By Andrew Restuccia - 11/07/11 03:10 PM ET

The White House is not expected to comply with a subpoena issued by House Republicans for documents related to the $535 million loan guarantee to the failed solar firm Solyndra.

White House counsel Kathryn Ruemmler blasted the GOP on Friday for issuing the subpoena, calling it "unprecedented and unnecessary." And a senior administration official told The Hill on Monday that the White House faces major logistical hurdles in complying with the request, which calls for all internal communications involving Solyndra.

Rejection of the subpoena request would set up a high-profile clash between the White House and Republicans on the House Energy and Commerce Committee’s investigative panel, which voted along party lines to issue the subpoena last week.

A senior administration official, in an interview with The Hill, said the scope of the subpoena is too broad.

"The subpoena is effectively asking for any documents in the White House that refer or relate to the Solyndra loan guarantee,” said the official, who was not authorized to speak on the record about the subpoena.

The subpoena specifically requests documents in four categories, including all communications with Solyndra investors, as well as documents on the decision to finalize the loan in 2009 and restructure it in February.

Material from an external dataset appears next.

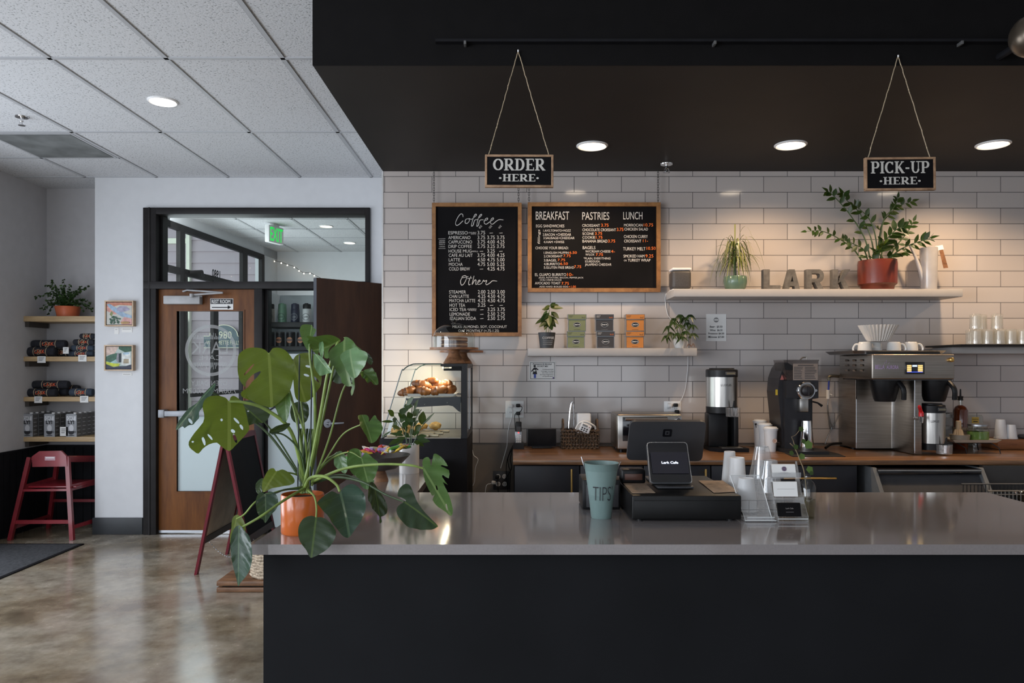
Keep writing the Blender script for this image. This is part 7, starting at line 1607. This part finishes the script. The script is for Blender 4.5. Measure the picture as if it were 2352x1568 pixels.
def mleaf(att, tip, wl, wr, roll, mat, kind='heart', cuts=(), fold=.18, arch=.10, wav=.025, pet=None, pr=(.0032,.0022), pmat=None, droop=0, name='leaf'):
    A = P(*att); T = P(*tip); v = T-A; L_ = v.length; v.normalize()
    w = (V((0,0,EYE))-A).normalized(); w = (w-v*w.dot(v)).normalized(); u0 = w.cross(v).normalized()
    cr_, sr_ = math.cos(R(roll)), math.sin(R(roll)); u = u0*cr_+w*sr_; n = w*cr_-u0*sr_
    d = att[2]; WR = wr*d/F/max(.25,abs(cr_)); WL = wl*d/F/max(.25,abs(cr_))
    ol = outline(kind) if isinstance(kind, str) else kind; V2 = [V((x,y)) for x,y in ol]; E = [(i,(i+1)%len(ol)) for i in range(len(ol))]
    for cpoly in cuts:
        b0 = len(V2); m = len(cpoly); V2 += [V(p) for p in cpoly]; E += [(b0+i, b0+(i+1)%m) for i in range(m)]
    for i in range(-10, 11):
        for j in range(-9, 15):
            p = (i*.105+(.05 if j%2 else 0), j*.09+.02)
            if inside(p, ol): V2.append(V(p))
    rs = geometry.delaunay_2d_cdt(V2, E, [], 0, 1e-5)
    vo, fo_ = rs[0], rs[2]; keep = []
    for f in fo_:
        cx = sum(vo[i].x for i in f)/len(f); cy = sum(vo[i].y for i in f)/len(f)
        if inside((cx,cy), ol) and not any(inside((cx,cy), cp) for cp in cuts): keep.append(f)
    vs = []; uv = []
    ph = random.uniform(0,6)
    for p in vo:
        x, y = p.x, p.y; W = WR if x > 0 else WL; ax = abs(x)
        z = fold*W*(ax**1.3)*1.0+arch*L_*4*y*(1-y)*.5*(1 if 0<y<1 else .3)+wav*L_*math.sin(y*17-ax*7+ph)*ax-droop*L_*ax*ax
        vs.append(A+v*(y*L_)+u*(x*W)+n*z); uv.append((x*.5,y))
    mb = MB(mat); mb.add(vs, keep, mat, True, uv)
    o = mb.build(name, mon)
    if pet:
        pts = [P(*p) for p in pet]+[A+v*.0+n*-.001]; sp_ = cr(pts, 7); m_ = len(sp_)
        MB(pmat or M['stem']).tube(sp_, [pr[0]+(pr[1]-pr[0])*i/m_ for i in range(m_)], n=8).build('petiole', mon)
    return o
LB, LG, LD, LT = M['LB'], M['LG'], M['LD'], M['LT']; random.seed(12); SD = M['stemd']
Q = 2.33
def ML(org, sc, att, dA, tip, dT, ol, mat, roll=0, holes=(), fold=.15, arch=.06, wav=.025, pet=None, pr=(.0032,.0022), pmat=None, k=3):
    """a leaf from its traced outline; att/tip: where the petiole joins and the point of the blade"""
    f = lambda q: V((org[0]+q[0]/sc, org[1]+q[1]/sc))
    a, t_ = f(att), f(tip); v = t_-a; L2 = v.length_squared; u = V((v.y, -v.x)).normalized()
    raw = [f(q)-a for q in ol]; W = max(abs(q.dot(u)) for q in raw)
    cv = lambda q: (q.dot(u)/W, q.dot(v)/L2)
    pts = [cv(q) for q in raw]; n_ = len(pts); smo = []
    for i in range(n_):
        p0, p1, p2, p3 = (V(pts[(i+j-1) % n_]) for j in range(4))
        for j in range(k):
            s_ = j/k; smo.append(tuple(.5*((2*p1)+(p2-p0)*s_*.8+(2*p0-5*p1+4*p2-p3)*s_*s_*.8+(3*p1-p0-3*p2+p3)*s_**3*.8+(p1*0)) if False else (p1+(p2-p1)*s_+((p1*2-p0-p2)*(s_*(1-s_)**2)+(p2*2-p1-p3)*(s_*s_*(1-s_)))*.5)))
    hs = []
    for h in holes:
        (x0,y0),(x1,y1),w = h; A_, B_ = V((x0,y0)), V((x1,y1)); m = (A_+B_)/2; e = (B_-A_)/2; e2 = V((-e.y,e.x)).normalized()*w
        hs.append([cv(f(m+e*math.cos(th*math.pi/5)+e2*math.sin(th*math.pi/5))-a) for th in range(10)])
    return mleaf((a.x,a.y,dA), (t_.x,t_.y,dT), W, W, roll, mat, smo, hs, fold, arch, wav, pet, pr, pmat)
OA, SA = (400,720), 3.564; OB, SB = (308,740), 3.0
# upper crown
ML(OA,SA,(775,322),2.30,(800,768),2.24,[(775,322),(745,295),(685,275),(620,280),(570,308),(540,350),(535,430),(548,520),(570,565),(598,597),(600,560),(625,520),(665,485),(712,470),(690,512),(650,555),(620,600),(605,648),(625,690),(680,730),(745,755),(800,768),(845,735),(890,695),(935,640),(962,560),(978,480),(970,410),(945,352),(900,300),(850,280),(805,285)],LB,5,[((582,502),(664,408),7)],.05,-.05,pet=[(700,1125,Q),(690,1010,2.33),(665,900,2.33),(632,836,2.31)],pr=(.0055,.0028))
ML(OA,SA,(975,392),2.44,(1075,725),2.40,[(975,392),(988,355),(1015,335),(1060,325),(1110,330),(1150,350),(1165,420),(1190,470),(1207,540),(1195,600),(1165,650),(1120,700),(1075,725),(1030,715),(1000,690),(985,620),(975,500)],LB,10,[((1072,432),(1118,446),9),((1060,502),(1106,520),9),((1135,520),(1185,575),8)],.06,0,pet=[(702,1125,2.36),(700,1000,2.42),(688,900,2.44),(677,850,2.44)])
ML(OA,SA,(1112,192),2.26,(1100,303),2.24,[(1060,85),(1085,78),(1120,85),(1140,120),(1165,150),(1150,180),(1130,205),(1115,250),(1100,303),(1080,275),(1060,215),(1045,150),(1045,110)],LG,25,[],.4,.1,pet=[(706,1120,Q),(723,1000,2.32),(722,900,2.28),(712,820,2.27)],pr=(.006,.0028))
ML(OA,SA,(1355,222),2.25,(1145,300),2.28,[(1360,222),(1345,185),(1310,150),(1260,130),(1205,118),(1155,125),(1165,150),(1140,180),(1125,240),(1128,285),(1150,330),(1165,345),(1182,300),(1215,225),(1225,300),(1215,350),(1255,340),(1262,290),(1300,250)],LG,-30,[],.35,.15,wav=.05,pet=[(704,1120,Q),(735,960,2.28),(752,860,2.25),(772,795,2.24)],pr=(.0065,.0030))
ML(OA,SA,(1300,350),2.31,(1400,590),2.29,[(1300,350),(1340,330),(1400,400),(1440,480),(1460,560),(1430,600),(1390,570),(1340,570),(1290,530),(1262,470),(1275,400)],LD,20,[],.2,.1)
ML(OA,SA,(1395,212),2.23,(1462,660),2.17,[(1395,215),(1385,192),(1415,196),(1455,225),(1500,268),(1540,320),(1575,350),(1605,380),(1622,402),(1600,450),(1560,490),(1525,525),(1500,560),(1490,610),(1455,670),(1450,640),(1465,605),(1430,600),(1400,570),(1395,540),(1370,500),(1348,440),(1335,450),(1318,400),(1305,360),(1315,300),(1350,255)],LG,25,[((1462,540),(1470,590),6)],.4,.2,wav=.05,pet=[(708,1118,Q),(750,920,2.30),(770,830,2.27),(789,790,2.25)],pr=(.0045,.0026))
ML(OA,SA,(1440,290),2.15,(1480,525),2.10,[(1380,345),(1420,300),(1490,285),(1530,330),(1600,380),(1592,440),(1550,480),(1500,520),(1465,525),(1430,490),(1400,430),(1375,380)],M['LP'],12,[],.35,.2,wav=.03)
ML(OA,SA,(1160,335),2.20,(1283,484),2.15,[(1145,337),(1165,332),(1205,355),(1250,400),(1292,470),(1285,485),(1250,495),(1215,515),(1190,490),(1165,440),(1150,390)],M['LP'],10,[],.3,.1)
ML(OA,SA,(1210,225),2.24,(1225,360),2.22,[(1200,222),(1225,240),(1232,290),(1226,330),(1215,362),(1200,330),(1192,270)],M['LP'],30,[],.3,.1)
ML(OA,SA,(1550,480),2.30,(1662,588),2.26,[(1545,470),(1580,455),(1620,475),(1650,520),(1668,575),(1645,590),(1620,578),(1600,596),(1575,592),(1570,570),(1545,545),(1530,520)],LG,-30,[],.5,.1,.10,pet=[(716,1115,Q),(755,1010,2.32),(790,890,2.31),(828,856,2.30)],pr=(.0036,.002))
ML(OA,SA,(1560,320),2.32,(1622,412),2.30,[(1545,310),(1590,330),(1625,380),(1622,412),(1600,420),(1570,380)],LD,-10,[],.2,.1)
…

More broadly, the subpoena asks for any communications about Solyndra’s financial troubles.

But the official said the categories do not narrow the scope of the request.

"Regardless of the fact that there are four delineated categories, those are subsets of the requested scope,” the official said.

The subpoena, which was delivered to the White House at 8:15 p.m. on Thursday, calls for “all documents referring or relating in any way to the $535 million loan guarantee issued to Solyndra, Inc., by the Department of Energy."

The official said it would take a massive effort to comply with the subpoena, noting, for example, that the White House would be required to provide the committee with thousands of documents related to logistics of President Obama’s 2010 visit to the company.

"The volume of material generated to plan a presidential visit is immense on its own,” the official said.

Committee Republicans have given the White House until noon Thursday to produce the requested documents.

The White House last week blasted Republicans for issuing the subpoena, arguing it was premature, given attempts to negotiate a compromise that would provide the committee with some documents.

Given their objections, White House officials are not expected to comply with the subpoena by the deadline.

Ruemmler, in a letter to the committee Friday, called the subpoena “unprecedented and unnecessary.” She accused Republicans of trying to score political points in their ongoing investigation into the loan guarantee to the company, which filed for bankruptcy in early September and laid off 1,100 workers.

She said committee Republicans have not offered adequate justification for the breadth of their petition nor explained why they will not accept the White House’s proposal to narrow their document request.

“The Committee has rejected that approach without any justification other than a general curiosity about internal White House communications,” Ruemmler said in the letter. “Such curiosity is not a sufficient justification for encroaching on longstanding and important Executive Branch confidentiality interests, particularly when none of the more than 85,000 pages of documents produced to date evidence any favoritism to political supporters or wrongdoing by the White House.”

Ruemmler met with Republicans and Democrats on the committee last week in an effort to come to a compromise on the documents request. Ruemmler said the White House would provide documents to the committee if lawmakers agreed to narrow the scope of the request.

"We already told the committee where we thought an appropriate, narrow scope would be,” the official said.

But Republicans nonetheless moved forward with the subpoena, arguing that the White House’s compromise efforts were too little, too late.

“We have been reasonable every step of the way in this investigation, and it is a shame that the Obama Administration and House Democrats continue to put up partisan roadblocks to hide the truth from taxpayers,” committee Chairman Fred Upton (R-Mich.) said in a statement late last week after the White House blasted Republicans for issuing the subpoena.

The Obama administration says it has consistently cooperated with the Solyndra investigation.

"This idea that we have stonewalled or been slow-walking this is preposterous,” the official said.

The White House, its Office of Management and Budget, the Treasury Department and the Energy Department have provided more than 80,000 pages of documents to Republicans in recent months. The documents provided include communications between the White House and Solyndra.

The Solyndra bankruptcy has set off a firestorm in Washington, with Republicans using it to raise questions about Obama's green jobs agenda and alleging that politics clouded the administration's judgment.

Republicans' investigation has not found evidence of political favoritism.

But emails released by Republicans show that the White House pressed administration officials to make a swift decision on helping Solyndra. They also show that there was disagreement within the administration on the wisdom of approving the loan guarantee.